Exercise description> Transcribe the material exactly. Images do not belong in the copy.

Material shown>

══════

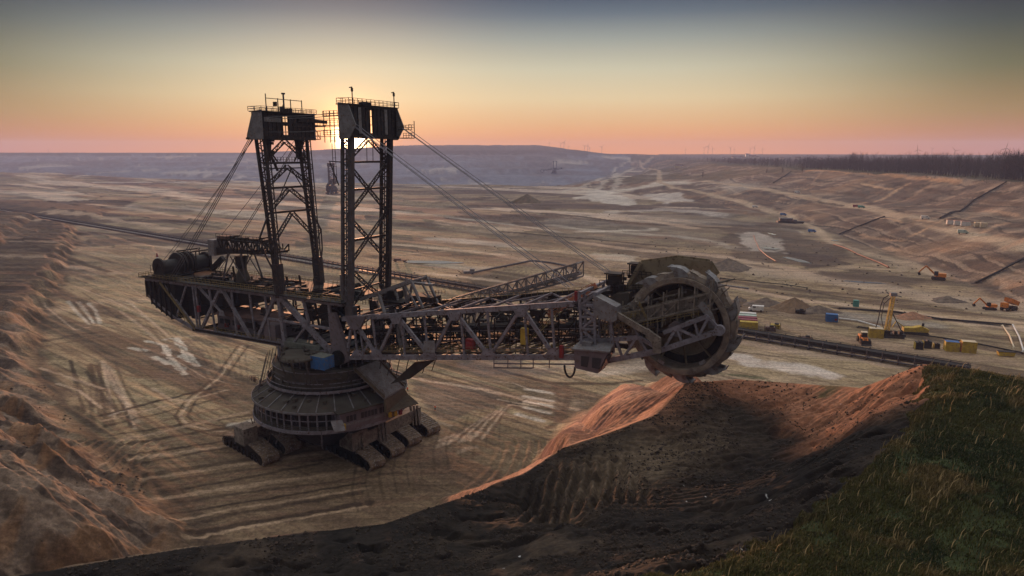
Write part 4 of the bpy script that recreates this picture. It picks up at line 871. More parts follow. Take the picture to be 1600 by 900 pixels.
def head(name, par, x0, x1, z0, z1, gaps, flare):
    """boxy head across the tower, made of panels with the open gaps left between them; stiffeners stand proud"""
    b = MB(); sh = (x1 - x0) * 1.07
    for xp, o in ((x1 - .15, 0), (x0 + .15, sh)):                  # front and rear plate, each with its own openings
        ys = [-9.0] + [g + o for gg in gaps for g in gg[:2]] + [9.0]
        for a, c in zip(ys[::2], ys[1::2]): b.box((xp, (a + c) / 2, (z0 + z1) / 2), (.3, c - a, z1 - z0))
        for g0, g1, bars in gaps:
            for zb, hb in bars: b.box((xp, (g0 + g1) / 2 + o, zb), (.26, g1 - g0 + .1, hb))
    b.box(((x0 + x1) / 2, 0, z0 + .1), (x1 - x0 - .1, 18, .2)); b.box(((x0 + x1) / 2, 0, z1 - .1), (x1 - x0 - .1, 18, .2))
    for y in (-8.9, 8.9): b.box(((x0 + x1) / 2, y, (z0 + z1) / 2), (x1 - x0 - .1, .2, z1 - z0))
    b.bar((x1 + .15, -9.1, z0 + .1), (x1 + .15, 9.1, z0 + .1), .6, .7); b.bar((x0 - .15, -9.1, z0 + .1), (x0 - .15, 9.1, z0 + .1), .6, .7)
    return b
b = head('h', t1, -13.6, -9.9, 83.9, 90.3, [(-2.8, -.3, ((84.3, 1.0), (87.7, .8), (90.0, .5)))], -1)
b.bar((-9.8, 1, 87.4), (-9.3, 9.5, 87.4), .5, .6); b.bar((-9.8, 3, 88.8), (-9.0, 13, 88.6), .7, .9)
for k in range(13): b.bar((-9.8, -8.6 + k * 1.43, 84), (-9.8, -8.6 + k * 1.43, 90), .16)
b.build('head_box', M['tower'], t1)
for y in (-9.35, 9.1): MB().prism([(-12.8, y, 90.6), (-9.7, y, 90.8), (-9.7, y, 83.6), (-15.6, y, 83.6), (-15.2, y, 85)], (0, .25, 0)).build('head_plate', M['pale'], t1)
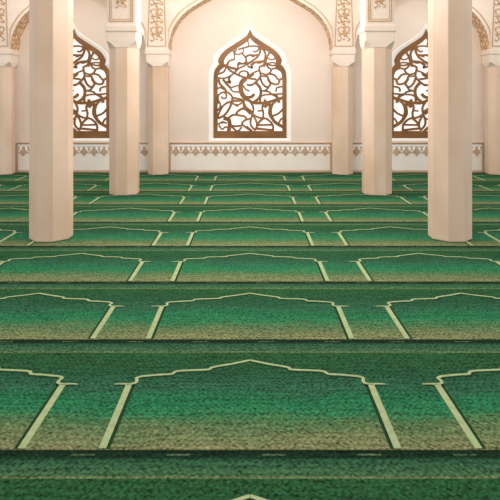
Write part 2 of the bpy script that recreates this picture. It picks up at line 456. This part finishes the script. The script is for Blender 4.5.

══════

Answer to the exercise>
Write part 4 of the bpy script that recreates this picture. It picks up at line 871. More parts follow. Take the picture to be 1600 by 900 pixels.
def head(name, par, x0, x1, z0, z1, gaps, flare):
    """boxy head across the tower, made of panels with the open gaps left between them; stiffeners stand proud"""
    b = MB(); sh = (x1 - x0) * 1.07
    for xp, o in ((x1 - .15, 0), (x0 + .15, sh)):                  # front and rear plate, each with its own openings
        ys = [-9.0] + [g + o for gg in gaps for g in gg[:2]] + [9.0]
        for a, c in zip(ys[::2], ys[1::2]): b.box((xp, (a + c) / 2, (z0 + z1) / 2), (.3, c - a, z1 - z0))
        for g0, g1, bars in gaps:
            for zb, hb in bars: b.box((xp, (g0 + g1) / 2 + o, zb), (.26, g1 - g0 + .1, hb))
    b.box(((x0 + x1) / 2, 0, z0 + .1), (x1 - x0 - .1, 18, .2)); b.box(((x0 + x1) / 2, 0, z1 - .1), (x1 - x0 - .1, 18, .2))
    for y in (-8.9, 8.9): b.box(((x0 + x1) / 2, y, (z0 + z1) / 2), (x1 - x0 - .1, .2, z1 - z0))
    b.bar((x1 + .15, -9.1, z0 + .1), (x1 + .15, 9.1, z0 + .1), .6, .7); b.bar((x0 - .15, -9.1, z0 + .1), (x0 - .15, 9.1, z0 + .1), .6, .7)
    return b
b = head('h', t1, -13.6, -9.9, 83.9, 90.3, [(-2.8, -.3, ((84.3, 1.0), (87.7, .8), (90.0, .5)))], -1)
b.bar((-9.8, 1, 87.4), (-9.3, 9.5, 87.4), .5, .6); b.bar((-9.8, 3, 88.8), (-9.0, 13, 88.6), .7, .9)
for k in range(13): b.bar((-9.8, -8.6 + k * 1.43, 84), (-9.8, -8.6 + k * 1.43, 90), .16)
b.build('head_box', M['tower'], t1)
for y in (-9.35, 9.1): MB().prism([(-12.8, y, 90.6), (-9.7, y, 90.8), (-9.7, y, 83.6), (-15.6, y, 83.6), (-15.2, y, 85)], (0, .25, 0)).build('head_plate', M['pale'], t1)
Write part 2 of the bpy script that recreates this picture. It picks up at line 456. This part finishes the script. The script is for Blender 4.5.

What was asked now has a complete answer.